== Short exercise ==
Among the entries below, copy only the span from the line containing "Build this scene" through the line containing "var rng := RandomNumberGenerator.new()". Do so exactly, and skip the pictures.

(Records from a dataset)
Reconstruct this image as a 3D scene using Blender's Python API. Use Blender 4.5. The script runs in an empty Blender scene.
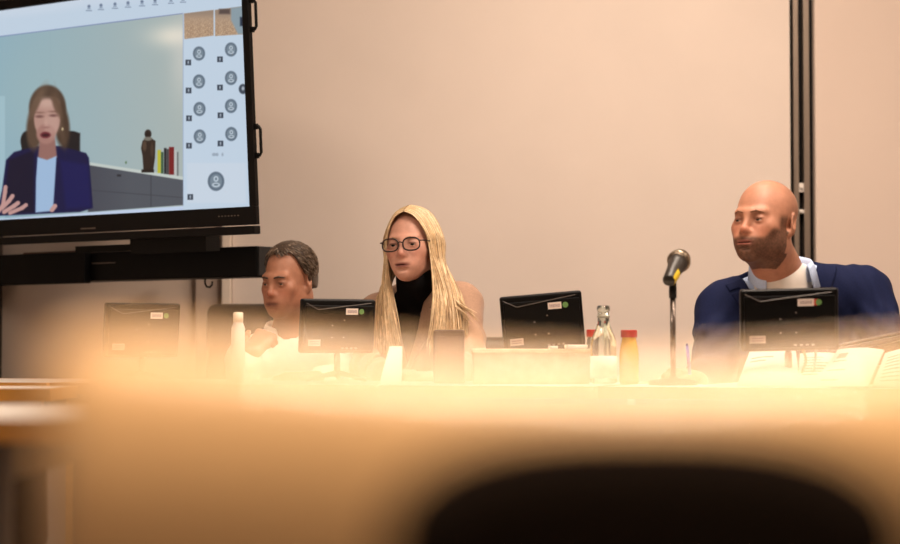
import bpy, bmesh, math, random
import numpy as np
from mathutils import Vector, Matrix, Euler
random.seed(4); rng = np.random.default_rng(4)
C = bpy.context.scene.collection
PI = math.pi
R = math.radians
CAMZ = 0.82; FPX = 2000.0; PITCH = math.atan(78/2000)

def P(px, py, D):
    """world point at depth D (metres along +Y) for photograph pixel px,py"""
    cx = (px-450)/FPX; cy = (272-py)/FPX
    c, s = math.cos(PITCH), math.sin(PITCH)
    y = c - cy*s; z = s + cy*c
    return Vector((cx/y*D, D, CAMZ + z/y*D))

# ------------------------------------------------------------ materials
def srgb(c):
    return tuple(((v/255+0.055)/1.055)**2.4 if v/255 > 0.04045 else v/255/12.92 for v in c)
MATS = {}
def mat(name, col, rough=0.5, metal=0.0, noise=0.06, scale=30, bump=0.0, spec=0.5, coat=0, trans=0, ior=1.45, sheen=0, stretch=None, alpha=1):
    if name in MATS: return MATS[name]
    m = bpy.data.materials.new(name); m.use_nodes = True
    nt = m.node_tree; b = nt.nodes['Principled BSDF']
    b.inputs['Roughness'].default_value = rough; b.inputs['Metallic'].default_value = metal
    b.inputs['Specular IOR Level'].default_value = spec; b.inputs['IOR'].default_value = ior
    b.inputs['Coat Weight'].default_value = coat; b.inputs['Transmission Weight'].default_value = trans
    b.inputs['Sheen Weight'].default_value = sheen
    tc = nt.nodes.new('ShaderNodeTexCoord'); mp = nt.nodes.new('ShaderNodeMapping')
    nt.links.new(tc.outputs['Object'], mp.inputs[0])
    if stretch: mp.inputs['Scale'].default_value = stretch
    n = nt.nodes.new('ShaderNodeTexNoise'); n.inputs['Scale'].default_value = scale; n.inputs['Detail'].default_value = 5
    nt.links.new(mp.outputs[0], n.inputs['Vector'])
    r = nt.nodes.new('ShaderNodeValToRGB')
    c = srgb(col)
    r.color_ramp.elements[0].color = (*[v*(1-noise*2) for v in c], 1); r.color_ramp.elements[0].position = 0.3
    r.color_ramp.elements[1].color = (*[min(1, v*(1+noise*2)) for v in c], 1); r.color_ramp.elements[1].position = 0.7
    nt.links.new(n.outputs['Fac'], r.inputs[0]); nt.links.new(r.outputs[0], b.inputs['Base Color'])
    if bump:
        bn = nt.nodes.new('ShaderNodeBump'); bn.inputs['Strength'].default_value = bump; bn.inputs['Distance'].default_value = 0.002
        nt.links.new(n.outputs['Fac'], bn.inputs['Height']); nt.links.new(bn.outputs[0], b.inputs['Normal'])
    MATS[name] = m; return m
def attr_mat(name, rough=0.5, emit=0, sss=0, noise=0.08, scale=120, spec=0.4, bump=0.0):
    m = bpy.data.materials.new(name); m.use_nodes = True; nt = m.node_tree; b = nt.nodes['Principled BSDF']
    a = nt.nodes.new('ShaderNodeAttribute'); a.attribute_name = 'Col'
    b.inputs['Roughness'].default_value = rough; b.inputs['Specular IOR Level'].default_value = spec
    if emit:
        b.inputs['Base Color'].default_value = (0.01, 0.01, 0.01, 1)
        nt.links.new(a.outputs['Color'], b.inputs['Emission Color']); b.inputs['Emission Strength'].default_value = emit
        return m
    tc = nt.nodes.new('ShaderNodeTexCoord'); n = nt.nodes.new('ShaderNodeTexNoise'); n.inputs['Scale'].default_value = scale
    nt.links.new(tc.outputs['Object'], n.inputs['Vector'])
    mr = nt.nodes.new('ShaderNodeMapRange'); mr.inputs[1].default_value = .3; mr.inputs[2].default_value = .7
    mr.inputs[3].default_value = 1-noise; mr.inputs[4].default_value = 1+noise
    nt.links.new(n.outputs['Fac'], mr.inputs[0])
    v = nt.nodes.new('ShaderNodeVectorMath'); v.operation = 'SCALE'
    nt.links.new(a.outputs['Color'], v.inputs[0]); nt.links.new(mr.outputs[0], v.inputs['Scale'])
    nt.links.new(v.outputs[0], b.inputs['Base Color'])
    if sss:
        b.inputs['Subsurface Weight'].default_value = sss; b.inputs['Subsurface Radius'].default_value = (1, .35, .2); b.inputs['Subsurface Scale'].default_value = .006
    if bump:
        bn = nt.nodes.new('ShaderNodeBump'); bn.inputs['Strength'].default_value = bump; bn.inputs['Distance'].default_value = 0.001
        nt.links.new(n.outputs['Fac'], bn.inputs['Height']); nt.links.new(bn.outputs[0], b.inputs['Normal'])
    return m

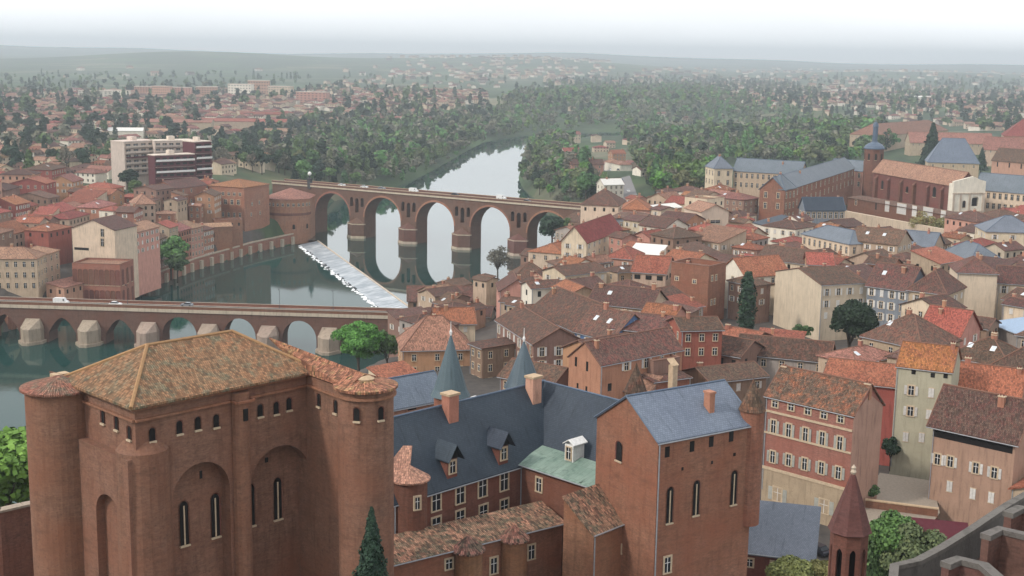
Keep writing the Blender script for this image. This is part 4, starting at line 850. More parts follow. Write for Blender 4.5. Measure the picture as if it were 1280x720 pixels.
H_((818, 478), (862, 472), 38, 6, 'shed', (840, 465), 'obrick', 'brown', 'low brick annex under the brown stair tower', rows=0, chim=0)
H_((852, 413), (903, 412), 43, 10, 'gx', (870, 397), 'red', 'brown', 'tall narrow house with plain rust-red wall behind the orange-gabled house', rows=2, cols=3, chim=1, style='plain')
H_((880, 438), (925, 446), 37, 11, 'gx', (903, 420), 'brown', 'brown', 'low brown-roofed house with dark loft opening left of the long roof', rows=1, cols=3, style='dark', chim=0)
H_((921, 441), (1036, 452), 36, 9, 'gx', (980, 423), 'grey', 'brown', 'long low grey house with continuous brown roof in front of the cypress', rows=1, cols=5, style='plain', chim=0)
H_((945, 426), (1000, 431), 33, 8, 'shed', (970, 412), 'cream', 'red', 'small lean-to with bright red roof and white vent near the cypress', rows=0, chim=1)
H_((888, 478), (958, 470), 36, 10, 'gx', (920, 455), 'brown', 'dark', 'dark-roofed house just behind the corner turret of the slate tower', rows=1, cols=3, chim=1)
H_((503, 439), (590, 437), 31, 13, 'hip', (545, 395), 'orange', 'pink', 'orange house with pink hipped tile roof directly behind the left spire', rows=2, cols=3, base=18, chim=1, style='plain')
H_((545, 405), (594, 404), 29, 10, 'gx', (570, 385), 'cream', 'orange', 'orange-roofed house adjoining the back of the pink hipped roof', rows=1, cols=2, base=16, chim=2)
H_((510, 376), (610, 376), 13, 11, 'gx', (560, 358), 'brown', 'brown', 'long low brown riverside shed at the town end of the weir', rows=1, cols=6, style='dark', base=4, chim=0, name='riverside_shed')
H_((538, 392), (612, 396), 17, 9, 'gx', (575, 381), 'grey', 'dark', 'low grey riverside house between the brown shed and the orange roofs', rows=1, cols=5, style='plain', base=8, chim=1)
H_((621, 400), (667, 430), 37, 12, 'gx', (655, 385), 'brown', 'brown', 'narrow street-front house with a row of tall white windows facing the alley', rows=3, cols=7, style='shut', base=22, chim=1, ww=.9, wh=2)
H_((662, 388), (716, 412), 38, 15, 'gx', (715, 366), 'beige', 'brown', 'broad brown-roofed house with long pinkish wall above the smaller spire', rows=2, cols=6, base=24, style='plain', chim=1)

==

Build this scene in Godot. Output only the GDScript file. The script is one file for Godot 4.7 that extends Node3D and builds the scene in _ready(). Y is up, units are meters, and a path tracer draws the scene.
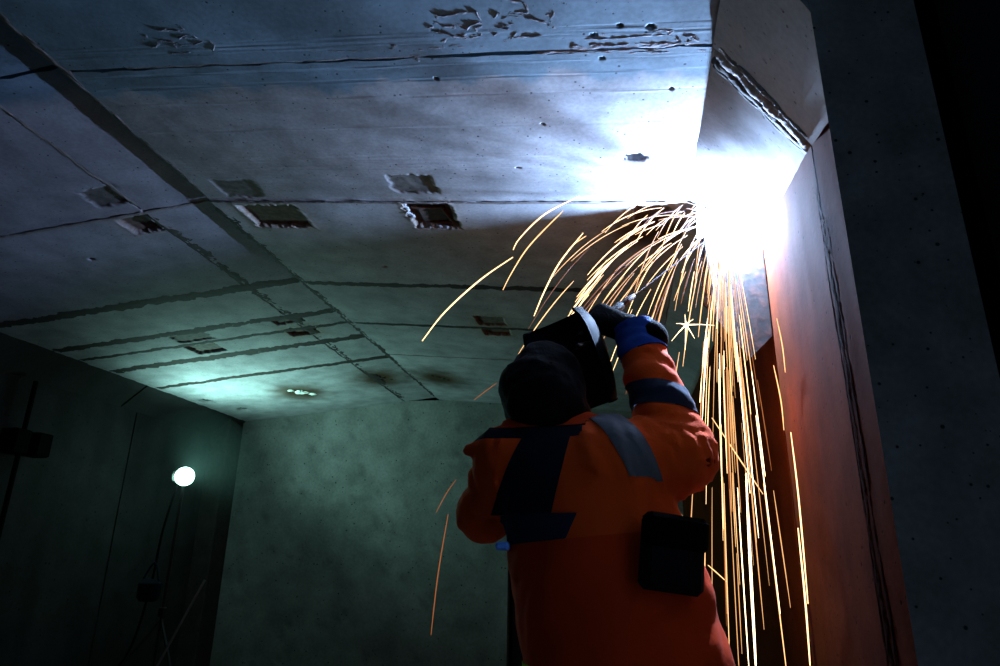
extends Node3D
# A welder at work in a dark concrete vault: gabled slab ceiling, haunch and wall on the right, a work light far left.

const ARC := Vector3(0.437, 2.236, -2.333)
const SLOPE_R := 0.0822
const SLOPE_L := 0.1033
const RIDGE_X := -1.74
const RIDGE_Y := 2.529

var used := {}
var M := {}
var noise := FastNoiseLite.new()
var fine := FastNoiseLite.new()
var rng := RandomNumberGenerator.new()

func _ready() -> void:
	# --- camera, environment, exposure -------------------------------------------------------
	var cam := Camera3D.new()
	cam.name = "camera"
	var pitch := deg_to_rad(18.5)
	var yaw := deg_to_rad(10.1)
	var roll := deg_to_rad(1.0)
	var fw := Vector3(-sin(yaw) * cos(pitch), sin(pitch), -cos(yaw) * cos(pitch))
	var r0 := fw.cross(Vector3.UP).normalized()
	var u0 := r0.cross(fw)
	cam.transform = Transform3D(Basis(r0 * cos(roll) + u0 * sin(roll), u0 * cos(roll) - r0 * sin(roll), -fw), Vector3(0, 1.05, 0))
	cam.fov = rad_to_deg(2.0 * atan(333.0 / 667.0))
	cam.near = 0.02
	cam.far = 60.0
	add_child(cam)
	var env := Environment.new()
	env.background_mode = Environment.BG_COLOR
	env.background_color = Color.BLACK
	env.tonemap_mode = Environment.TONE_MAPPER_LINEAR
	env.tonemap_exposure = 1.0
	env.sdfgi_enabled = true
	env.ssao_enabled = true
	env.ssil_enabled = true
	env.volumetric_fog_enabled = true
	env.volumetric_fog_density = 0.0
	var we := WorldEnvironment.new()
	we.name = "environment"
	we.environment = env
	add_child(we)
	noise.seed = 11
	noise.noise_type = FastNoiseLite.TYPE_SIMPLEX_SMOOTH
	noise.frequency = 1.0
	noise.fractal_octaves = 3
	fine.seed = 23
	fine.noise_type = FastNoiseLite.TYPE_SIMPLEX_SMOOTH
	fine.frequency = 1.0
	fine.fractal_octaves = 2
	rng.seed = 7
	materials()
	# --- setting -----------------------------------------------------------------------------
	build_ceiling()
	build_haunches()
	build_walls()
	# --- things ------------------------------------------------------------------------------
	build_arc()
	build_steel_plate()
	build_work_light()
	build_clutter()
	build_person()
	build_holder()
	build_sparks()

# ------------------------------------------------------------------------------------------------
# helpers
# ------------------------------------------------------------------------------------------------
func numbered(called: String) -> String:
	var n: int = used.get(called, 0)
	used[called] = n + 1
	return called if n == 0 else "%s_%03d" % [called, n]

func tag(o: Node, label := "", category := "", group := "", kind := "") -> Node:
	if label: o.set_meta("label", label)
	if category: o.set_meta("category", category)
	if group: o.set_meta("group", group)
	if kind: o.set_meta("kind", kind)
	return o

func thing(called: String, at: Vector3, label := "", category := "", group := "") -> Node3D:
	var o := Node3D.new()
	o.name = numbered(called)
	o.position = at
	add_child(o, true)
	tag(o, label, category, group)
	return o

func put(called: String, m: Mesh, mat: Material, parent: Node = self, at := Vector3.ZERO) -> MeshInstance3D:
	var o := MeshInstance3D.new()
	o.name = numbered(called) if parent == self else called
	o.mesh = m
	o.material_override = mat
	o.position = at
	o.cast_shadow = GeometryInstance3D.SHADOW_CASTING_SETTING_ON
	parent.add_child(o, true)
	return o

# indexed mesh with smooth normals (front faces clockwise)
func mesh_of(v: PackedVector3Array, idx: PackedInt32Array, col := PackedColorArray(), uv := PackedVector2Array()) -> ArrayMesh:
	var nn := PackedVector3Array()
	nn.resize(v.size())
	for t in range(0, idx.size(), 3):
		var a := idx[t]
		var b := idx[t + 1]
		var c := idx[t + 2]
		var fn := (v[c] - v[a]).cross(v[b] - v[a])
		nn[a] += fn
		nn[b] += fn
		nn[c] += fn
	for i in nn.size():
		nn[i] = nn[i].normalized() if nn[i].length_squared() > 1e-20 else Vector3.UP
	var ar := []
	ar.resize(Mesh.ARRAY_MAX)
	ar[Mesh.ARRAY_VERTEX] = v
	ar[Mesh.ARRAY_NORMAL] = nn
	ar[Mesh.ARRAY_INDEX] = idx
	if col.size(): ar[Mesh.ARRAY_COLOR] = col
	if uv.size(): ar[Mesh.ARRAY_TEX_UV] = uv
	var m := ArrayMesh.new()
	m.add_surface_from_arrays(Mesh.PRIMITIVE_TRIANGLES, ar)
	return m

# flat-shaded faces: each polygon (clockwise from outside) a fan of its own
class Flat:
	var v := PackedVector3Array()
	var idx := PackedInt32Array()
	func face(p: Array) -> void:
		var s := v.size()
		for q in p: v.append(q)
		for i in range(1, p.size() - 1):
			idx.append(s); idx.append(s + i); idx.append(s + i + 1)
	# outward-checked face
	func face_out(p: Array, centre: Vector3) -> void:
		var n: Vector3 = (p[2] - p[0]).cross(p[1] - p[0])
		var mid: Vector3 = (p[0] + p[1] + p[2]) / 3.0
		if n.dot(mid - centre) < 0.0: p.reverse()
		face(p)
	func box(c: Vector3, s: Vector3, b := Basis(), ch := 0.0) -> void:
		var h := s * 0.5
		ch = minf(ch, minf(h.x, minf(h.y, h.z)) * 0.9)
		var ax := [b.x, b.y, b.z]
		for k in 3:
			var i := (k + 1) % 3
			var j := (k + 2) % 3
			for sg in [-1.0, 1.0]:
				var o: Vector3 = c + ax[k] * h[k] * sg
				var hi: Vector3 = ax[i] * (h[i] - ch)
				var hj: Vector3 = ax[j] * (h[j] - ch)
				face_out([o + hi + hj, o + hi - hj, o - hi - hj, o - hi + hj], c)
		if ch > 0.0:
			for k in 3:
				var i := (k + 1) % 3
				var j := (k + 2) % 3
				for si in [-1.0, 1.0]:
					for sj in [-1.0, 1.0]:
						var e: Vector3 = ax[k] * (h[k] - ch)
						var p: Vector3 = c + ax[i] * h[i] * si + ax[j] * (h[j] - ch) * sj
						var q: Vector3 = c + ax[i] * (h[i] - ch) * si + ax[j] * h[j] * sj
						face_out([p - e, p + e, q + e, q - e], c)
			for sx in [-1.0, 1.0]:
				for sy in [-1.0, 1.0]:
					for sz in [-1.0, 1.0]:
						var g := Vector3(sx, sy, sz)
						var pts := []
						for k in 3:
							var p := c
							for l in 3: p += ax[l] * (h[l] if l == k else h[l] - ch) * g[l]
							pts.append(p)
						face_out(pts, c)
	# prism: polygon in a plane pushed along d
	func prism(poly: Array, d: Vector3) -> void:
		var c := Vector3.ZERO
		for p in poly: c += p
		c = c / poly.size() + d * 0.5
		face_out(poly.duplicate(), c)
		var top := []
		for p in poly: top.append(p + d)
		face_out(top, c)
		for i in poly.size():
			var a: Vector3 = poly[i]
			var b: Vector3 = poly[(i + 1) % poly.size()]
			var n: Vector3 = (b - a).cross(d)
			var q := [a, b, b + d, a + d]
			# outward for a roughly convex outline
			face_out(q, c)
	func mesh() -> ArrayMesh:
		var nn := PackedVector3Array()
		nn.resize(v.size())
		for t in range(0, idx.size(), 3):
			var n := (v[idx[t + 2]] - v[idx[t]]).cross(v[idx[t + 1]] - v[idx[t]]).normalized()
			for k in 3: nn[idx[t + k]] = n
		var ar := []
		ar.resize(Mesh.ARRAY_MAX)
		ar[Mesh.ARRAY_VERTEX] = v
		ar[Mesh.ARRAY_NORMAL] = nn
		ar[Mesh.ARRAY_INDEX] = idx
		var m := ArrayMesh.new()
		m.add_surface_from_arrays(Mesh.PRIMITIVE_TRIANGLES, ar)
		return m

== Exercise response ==
Build this scene in Godot. Output only the GDScript file. The script is one file for Godot 4.7 that extends Node3D and builds the scene in _ready(). Y is up, units are meters, and a path tracer draws the scene.
extends Node3D
# A welder at work in a dark concrete vault: gabled slab ceiling, haunch and wall on the right, a work light far left.

const ARC := Vector3(0.437, 2.236, -2.333)
const SLOPE_R := 0.0822
const SLOPE_L := 0.1033
const RIDGE_X := -1.74
const RIDGE_Y := 2.529

var used := {}
var M := {}
var noise := FastNoiseLite.new()
var fine := FastNoiseLite.new()
var rng := RandomNumberGenerator.new()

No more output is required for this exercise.